The union’s position is that the present redundancies are simply a move on the part of the bauxite company to pressurise the workers. That may well be so, more especially since in September last year a Rusal document stated that BCGI had the highest costs in the Atlantic region owing to the “highest stripping ratio, complicated bargaining logistics [and] dredging operations.” The bauxite in Guyana, said the report, had a high silica content, and that each additional percentage of silica led to a US$8 increase in alumina production costs. Freight costs were the most expensive owing to the port limitations of New Amsterdam, and the fact that large ships could not be loaded there. “Any alumina refinery will prefer another available bauxite,” said the document.
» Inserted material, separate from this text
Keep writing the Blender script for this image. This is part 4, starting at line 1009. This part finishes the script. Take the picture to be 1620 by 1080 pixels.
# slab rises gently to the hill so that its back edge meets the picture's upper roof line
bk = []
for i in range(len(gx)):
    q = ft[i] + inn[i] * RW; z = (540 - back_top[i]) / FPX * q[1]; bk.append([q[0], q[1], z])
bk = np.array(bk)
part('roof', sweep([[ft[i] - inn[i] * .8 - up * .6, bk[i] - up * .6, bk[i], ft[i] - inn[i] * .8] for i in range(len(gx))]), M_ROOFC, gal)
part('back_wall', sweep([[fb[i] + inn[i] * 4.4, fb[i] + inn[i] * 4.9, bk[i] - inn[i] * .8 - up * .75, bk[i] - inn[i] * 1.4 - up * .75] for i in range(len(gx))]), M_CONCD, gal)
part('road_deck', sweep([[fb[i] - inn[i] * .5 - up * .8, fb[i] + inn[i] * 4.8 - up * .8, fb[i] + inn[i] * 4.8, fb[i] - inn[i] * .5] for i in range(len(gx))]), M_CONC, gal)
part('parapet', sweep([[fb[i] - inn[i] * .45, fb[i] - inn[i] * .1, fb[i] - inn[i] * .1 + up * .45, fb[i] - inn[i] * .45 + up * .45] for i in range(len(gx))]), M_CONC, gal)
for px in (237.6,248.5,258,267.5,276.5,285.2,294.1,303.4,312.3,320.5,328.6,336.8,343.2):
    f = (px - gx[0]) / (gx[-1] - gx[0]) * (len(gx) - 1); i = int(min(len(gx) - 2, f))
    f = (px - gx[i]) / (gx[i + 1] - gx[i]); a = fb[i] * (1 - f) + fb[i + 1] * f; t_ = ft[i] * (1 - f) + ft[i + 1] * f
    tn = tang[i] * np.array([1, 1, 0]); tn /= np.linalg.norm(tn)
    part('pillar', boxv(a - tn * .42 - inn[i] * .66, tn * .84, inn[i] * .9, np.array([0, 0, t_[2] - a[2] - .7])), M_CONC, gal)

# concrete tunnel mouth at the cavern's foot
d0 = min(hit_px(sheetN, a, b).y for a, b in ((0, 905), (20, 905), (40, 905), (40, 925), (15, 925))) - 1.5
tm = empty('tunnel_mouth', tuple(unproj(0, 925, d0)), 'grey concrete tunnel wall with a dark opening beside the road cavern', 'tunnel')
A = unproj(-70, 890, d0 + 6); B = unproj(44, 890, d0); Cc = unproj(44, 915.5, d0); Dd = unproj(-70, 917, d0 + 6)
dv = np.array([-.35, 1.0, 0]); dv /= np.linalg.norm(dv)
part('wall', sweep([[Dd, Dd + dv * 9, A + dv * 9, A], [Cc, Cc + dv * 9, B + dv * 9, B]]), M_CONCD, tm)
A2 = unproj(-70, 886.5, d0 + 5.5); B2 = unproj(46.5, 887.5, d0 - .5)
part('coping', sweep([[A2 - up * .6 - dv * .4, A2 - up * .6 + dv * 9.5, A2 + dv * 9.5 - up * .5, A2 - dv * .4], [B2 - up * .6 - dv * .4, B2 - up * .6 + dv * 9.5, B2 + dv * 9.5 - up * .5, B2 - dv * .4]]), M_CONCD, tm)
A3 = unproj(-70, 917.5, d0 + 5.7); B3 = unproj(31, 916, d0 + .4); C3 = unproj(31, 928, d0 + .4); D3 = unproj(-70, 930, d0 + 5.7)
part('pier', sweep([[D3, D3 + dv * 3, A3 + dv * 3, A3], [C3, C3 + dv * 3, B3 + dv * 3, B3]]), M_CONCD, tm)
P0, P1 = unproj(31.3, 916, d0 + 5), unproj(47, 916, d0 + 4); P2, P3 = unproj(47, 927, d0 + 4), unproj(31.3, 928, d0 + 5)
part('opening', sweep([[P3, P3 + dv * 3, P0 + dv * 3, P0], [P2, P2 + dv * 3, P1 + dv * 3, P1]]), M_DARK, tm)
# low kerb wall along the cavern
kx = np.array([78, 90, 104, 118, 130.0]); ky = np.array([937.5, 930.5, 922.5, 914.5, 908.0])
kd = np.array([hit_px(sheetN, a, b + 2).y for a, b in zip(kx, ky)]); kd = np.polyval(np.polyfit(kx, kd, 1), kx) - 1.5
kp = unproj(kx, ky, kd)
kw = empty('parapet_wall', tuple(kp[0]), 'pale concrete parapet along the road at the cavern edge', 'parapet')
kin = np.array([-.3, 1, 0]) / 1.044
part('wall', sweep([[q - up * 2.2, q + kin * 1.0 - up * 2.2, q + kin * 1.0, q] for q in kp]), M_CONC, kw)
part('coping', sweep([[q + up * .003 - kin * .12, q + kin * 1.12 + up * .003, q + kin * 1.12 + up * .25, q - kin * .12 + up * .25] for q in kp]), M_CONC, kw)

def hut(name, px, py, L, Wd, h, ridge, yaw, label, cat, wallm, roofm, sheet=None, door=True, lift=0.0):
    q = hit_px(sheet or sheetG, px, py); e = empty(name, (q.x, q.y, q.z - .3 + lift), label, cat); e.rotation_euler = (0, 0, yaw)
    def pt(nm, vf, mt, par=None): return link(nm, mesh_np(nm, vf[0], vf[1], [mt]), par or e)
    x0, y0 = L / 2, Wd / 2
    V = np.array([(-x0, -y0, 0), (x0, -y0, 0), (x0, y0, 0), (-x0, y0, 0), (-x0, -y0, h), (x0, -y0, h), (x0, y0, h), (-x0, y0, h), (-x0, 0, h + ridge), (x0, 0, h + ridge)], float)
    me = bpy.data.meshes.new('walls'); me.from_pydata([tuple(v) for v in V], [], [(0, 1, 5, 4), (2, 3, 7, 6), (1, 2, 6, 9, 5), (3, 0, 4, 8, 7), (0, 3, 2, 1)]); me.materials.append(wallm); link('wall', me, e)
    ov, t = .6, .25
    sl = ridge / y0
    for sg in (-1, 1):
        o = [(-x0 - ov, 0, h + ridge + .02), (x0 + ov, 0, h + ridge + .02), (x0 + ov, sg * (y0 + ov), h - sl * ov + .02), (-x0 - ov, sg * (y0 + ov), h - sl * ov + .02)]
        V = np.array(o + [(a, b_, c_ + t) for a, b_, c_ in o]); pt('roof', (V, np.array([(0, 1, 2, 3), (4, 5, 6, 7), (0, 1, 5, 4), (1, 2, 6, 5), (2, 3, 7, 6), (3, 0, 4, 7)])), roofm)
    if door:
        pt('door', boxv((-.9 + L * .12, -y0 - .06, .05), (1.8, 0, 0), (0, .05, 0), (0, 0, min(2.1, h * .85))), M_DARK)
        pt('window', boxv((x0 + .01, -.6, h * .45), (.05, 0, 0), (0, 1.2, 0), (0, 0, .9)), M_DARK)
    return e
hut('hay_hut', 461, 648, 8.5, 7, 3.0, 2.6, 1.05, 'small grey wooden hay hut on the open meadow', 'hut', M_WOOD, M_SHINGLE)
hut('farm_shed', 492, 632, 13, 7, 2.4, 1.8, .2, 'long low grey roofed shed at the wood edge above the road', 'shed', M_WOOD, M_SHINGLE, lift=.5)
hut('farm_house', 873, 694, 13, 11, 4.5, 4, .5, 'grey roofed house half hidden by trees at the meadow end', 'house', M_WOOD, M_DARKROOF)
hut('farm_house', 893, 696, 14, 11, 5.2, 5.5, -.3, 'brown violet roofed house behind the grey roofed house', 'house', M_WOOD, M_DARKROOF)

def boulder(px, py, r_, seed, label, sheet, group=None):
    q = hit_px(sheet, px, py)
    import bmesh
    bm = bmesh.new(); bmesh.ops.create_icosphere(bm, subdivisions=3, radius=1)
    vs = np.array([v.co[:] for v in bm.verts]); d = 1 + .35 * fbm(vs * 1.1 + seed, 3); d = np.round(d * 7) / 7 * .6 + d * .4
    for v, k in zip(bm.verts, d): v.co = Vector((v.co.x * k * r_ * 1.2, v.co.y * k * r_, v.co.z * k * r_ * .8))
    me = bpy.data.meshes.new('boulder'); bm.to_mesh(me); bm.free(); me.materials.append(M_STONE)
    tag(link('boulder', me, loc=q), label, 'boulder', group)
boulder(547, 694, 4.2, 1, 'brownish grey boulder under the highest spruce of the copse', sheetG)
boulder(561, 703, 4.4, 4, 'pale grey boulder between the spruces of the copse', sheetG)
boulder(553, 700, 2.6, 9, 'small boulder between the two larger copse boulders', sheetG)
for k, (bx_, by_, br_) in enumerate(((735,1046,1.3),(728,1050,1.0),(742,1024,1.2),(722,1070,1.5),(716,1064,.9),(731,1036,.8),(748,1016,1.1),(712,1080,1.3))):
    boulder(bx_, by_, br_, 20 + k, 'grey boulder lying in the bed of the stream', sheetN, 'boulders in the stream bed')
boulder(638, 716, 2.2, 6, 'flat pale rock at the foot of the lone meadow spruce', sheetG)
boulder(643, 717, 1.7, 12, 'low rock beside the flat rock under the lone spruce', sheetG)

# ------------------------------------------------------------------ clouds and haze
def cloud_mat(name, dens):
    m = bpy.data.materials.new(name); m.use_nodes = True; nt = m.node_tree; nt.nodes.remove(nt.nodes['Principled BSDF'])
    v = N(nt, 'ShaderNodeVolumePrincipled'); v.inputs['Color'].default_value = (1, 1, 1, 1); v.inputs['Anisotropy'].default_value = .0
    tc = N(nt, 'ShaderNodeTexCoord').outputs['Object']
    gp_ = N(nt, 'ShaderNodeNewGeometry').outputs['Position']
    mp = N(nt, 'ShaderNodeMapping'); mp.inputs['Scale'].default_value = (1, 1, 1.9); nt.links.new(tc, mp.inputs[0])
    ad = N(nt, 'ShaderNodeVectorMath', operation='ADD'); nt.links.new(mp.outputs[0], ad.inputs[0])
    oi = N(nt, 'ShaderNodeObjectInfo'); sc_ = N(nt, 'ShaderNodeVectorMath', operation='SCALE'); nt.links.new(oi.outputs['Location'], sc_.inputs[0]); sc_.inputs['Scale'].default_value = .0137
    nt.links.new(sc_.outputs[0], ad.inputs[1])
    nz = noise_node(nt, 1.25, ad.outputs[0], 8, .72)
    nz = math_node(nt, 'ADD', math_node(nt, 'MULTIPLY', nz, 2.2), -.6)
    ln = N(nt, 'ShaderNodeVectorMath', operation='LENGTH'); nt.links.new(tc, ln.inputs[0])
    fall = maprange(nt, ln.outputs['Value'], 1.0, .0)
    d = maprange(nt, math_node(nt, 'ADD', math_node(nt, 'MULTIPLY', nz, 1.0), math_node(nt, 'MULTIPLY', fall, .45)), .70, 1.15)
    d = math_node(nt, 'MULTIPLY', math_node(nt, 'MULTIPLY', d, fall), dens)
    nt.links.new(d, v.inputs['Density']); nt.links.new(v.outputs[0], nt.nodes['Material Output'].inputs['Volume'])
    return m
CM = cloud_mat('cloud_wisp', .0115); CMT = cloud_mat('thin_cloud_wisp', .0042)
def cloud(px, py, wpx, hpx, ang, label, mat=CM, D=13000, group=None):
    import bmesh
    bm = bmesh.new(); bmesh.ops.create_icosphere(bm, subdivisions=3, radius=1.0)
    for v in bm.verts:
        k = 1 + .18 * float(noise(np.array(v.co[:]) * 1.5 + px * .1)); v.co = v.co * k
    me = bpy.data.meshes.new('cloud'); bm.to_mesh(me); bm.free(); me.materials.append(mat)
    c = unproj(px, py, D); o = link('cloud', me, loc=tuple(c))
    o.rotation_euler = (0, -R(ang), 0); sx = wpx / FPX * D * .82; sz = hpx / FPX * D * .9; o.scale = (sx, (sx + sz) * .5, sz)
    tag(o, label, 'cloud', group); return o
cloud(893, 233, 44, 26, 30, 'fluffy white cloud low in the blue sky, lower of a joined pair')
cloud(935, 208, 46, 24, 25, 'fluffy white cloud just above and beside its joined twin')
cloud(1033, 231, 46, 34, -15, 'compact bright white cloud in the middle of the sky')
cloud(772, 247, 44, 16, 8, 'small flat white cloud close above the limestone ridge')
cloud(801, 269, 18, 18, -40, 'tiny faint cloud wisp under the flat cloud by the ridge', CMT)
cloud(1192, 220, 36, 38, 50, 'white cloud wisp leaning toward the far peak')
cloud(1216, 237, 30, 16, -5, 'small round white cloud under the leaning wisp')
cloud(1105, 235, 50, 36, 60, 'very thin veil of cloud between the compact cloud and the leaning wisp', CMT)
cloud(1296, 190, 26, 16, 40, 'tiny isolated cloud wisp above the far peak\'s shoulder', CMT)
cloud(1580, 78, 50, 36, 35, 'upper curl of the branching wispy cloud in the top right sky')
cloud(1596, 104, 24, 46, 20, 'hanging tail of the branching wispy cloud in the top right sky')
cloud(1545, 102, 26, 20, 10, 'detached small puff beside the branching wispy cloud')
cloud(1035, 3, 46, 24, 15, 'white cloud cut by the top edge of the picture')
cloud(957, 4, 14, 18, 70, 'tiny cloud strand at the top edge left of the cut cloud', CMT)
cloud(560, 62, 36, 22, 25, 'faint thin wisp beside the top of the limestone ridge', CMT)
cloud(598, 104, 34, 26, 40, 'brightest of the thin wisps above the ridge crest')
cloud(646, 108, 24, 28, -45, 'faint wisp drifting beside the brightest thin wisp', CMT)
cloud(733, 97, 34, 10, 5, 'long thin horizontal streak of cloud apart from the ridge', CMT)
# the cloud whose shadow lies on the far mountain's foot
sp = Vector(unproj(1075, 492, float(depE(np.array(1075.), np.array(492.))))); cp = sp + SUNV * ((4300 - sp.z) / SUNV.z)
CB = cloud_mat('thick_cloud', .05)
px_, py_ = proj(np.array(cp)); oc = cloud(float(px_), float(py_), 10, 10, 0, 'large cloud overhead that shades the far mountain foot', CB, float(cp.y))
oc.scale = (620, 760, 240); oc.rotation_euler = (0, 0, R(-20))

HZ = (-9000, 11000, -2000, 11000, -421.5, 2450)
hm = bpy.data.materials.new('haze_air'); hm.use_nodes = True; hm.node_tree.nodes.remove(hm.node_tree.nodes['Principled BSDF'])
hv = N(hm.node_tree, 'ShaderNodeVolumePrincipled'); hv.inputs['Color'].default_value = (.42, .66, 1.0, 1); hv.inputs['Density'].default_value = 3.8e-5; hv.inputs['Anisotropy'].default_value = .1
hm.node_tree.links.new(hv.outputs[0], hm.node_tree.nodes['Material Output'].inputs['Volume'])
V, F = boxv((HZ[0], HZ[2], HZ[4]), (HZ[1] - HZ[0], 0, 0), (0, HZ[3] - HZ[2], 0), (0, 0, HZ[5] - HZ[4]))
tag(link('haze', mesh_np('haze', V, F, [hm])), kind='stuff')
The report also made the point that BCGI bauxite was only used by the Rusal refinery, with the presumed implication that if the Guyana government ended its contract with the company, no one else would mine its Berbice ore. It may be that the company’s conviction that this country has nowhere else to go where Aroaima bauxite is concerned, is part of the reason why it believes it can simply ignore the labour laws with impunity. And as said earlier, this is not something recent; it goes back to the very inception of BCGI here in 2004. Among many other things, its managers have often not sent representatives to meetings at the Ministry of Labour, when attempts were being made on the government side to negotiate between them and the workers; they have not moved to arbitration when all else has failed and the law required it; and as noted above, they have not recognised the workers’ legitimate bargaining agent. Altogether, they have proceeded to treat the work-force as they pleased.
That said, it must also be recognised that parent company Rusal comes with a certain culture where developing nations are concerned. Its record in Africa is notorious, more particularly in relation to Guinea, and Guinea is thought to have the largest bauxite reserves anywhere on the planet. Along with all kinds of other difficulties related to that country’s bauxite operations, its industrial relations problems are not dissimilar from ours.
BCGI has only been able to get away with ignoring our local laws because no Guyana administration, neither PPP/C nor APNU+AFC has been prepared to insist that it abides by them, despite the fact the government owns a 10% stake in the company. The fear of officialdom is exactly what BCGI has assumed it is, namely that the company would pull out if held to account on the labour front. All governments so far have been afraid of the loss of jobs that would entail.
It might be asked that given Rusal’s record in Africa in particular, why it was allowed to operate here. Two years ago former head of NICIL, Mr Winston Brassington, told this newspaper in an interview that it had been done to save the local industry, and that Rusal was the only company to show investment interest at the time.
So if other forms of pressure fail, would the Guyana government ever be prepared to ask Rusal to leave? It would seem that they may have considered it. Almost a year ago Mr Trotman was reported as saying that the President and his ministers would review a technical and legal assessment of the company’s operations prepared by GGMC. “[W]e are looking at all of the legal and other consequences, either them closing or we closing them,” he was quoted as saying. Nothing more was heard about that, which allows one to infer that for the time being they decided (presuming the discussion was ever held) that they would do nothing. It may be, of course, that some time in the future, when the oil economy is better established, a Guyana administration may be prepared to be bolder with Rusal.
On the other side of the coin, what is impossible to judge is whether on balance Rusal would rather stay than leave, its document last year notwithstanding, and whether if cornered by a demand from some future administration that it change its ways, it would be prepared to make compromises. Certainly the Guyana authorities seem not to have been of the view so far that there was any element of bluff in its behaviour.
Be that as it may, as things stand BCGI is still playing its old games and does not give the appearance of intending to make any concessions currently to the workers. The most recent layoffs, for example, came just a day before the company was due to meet with the Chief Labour Officer, who was going to travel into the area for the encounter. The extraordinary disdain which it is displaying for the government of this country aside, there can be few other acts so obviously designed to convey the message that the managers have no interest whatever in conciliation.
No doubt they feel themselves reasonably safe from governmental pressure of any kind at the moment. This is a caretaker government, which prior to an election in a few weeks’ time would not want to do anything which would cause it to be associated with layoffs. This especially applies in an area which has traditionally been regarded as part of its own constituency. Furthermore, whatever government comes in after March 2, it will not be taking any hasty decisions in this area.
The union for its part has said it would not back down over securing a fair deal for its members in terms of wages, salaries and fringe benefits. While most Guyanese hope it is successful in this endeavour, the history of BCGI does not allow room for a great measure of optimism.